• _Record set_:
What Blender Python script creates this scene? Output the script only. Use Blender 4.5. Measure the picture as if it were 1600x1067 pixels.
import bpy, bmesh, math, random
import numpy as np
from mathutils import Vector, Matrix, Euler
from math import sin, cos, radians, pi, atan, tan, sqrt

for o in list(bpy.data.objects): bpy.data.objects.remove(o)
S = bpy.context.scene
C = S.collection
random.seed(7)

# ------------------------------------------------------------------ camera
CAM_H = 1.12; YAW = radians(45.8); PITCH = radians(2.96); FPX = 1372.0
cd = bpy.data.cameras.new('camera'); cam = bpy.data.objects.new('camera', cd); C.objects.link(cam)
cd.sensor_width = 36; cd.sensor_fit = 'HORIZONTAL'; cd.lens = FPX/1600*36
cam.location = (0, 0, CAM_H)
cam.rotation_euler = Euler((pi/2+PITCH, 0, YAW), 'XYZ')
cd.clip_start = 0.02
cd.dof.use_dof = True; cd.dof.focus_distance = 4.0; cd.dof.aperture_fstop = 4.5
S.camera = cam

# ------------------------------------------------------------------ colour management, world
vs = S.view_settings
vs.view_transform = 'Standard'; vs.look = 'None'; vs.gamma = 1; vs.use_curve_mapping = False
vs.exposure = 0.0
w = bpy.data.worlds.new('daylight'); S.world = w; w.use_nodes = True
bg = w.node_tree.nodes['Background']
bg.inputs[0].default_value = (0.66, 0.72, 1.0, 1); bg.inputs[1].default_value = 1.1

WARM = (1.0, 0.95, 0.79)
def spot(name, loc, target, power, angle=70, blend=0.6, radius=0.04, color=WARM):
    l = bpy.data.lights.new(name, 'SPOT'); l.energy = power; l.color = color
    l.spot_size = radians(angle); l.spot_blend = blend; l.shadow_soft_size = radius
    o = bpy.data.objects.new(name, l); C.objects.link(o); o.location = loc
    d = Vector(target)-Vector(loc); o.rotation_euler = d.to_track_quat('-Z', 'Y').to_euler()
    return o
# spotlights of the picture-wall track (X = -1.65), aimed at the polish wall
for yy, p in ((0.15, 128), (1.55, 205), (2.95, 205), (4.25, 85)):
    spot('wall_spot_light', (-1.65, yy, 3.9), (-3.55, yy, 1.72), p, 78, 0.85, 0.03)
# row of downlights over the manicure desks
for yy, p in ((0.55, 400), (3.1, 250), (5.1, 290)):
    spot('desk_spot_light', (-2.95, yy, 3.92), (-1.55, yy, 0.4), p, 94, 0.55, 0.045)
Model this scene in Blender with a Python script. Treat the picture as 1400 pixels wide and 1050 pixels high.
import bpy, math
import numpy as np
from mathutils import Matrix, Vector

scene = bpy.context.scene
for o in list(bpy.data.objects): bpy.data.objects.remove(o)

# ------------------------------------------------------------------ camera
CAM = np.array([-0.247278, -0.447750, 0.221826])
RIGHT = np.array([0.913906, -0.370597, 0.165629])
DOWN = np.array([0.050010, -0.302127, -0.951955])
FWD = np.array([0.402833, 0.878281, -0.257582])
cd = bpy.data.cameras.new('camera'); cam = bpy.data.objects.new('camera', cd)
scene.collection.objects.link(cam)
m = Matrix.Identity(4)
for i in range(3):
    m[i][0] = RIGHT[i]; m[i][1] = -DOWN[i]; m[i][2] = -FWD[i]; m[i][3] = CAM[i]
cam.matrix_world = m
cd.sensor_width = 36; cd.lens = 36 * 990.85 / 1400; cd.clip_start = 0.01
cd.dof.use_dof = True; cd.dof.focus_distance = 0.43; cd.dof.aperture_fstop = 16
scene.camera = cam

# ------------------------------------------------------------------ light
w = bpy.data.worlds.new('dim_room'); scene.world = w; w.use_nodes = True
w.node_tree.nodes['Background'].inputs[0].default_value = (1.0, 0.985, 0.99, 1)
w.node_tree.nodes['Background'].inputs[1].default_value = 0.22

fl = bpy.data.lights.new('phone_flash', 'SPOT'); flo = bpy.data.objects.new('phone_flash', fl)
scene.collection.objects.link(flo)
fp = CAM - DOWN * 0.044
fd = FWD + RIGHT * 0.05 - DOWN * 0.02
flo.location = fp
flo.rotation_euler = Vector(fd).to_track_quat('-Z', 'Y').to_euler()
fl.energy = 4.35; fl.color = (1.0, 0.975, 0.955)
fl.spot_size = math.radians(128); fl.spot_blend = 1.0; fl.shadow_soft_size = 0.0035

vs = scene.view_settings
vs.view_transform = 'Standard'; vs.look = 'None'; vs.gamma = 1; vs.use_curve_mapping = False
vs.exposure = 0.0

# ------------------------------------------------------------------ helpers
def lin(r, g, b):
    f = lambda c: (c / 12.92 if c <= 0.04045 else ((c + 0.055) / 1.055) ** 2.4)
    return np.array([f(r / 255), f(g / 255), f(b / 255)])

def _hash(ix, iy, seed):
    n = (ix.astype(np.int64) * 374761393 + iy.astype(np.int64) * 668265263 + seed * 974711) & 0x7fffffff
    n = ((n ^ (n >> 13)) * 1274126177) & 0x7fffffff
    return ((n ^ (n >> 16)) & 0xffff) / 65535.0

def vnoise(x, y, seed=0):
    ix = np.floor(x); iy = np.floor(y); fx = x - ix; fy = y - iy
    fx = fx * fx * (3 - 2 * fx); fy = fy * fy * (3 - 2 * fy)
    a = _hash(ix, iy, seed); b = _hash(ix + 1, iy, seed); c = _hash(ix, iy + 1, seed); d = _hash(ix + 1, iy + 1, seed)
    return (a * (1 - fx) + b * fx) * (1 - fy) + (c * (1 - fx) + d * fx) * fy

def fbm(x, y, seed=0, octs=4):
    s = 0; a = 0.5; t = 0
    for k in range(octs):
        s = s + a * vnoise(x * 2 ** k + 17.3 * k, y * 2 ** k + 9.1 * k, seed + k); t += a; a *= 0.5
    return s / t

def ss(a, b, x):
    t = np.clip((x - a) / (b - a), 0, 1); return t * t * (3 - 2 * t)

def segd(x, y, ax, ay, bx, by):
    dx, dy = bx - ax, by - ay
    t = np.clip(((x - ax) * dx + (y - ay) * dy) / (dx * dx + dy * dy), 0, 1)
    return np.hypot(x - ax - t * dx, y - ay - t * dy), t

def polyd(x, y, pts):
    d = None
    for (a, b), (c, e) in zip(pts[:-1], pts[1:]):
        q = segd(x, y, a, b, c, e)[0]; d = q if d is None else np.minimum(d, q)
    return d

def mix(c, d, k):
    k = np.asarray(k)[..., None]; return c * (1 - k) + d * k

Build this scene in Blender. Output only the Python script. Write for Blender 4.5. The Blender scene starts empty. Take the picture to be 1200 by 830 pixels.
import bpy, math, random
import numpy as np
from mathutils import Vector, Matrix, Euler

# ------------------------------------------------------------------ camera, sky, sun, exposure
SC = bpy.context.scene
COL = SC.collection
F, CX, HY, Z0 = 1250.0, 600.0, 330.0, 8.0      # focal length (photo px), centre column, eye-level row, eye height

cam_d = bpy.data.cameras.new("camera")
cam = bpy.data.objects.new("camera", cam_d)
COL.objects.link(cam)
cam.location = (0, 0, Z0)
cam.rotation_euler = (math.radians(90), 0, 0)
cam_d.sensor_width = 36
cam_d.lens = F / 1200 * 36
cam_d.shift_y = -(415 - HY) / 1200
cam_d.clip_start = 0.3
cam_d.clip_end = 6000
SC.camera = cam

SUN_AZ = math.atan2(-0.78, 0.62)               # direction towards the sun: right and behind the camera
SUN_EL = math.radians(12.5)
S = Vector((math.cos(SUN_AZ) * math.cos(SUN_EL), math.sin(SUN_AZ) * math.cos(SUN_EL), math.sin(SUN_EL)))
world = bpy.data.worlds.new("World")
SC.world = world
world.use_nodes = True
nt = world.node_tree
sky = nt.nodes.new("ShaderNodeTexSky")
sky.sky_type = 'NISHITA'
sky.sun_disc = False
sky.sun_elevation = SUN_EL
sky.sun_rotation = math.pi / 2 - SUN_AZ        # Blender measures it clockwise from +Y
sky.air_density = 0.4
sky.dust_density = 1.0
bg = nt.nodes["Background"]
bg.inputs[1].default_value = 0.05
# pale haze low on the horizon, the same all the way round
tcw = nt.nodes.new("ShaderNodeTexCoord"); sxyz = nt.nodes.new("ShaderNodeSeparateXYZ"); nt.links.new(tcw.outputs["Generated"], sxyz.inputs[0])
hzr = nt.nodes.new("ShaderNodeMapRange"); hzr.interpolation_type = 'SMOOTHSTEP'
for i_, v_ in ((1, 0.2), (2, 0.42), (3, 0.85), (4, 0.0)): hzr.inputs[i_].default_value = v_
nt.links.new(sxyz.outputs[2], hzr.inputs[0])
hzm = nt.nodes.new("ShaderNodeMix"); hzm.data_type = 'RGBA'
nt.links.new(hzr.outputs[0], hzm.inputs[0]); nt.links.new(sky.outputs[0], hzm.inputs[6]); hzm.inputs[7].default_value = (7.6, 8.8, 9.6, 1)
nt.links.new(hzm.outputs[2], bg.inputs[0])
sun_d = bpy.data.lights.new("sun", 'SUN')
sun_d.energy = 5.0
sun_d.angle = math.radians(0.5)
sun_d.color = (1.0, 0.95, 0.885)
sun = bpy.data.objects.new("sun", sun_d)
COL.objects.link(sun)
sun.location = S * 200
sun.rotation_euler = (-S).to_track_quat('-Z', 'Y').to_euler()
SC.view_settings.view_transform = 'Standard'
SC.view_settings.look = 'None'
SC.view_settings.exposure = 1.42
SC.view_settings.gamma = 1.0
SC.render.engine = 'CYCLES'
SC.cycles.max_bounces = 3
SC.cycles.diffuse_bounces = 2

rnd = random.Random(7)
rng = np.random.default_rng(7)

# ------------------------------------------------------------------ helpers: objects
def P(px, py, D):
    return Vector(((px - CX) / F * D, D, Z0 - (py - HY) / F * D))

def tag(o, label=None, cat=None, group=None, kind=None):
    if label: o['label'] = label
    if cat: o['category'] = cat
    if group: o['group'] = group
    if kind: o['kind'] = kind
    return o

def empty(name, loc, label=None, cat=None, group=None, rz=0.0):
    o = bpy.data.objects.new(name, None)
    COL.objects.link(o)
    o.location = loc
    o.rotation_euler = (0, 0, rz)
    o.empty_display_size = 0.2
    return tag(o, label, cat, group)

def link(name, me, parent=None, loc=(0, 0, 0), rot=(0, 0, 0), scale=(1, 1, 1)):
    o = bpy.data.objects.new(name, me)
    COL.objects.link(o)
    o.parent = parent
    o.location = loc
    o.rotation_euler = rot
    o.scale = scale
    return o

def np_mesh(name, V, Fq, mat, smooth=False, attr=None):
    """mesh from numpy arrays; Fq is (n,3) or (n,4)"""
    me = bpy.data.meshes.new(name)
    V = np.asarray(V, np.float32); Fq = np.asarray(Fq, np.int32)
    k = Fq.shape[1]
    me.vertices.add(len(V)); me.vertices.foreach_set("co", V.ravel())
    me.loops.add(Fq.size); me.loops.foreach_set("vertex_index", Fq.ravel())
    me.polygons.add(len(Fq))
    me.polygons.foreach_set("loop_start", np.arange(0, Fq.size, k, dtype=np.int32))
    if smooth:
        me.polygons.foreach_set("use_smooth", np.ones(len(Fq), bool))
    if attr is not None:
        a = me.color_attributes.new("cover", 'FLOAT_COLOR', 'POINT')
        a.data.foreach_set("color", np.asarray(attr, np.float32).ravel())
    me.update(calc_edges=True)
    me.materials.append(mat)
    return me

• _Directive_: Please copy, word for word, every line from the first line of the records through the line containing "random.seed(7)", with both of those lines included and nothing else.

• _Correct output_:
What Blender Python script creates this scene? Output the script only. Use Blender 4.5. Measure the picture as if it were 1600x1067 pixels.
import bpy, bmesh, math, random
import numpy as np
from mathutils import Vector, Matrix, Euler
from math import sin, cos, radians, pi, atan, tan, sqrt

for o in list(bpy.data.objects): bpy.data.objects.remove(o)
S = bpy.context.scene
C = S.collection
random.seed(7)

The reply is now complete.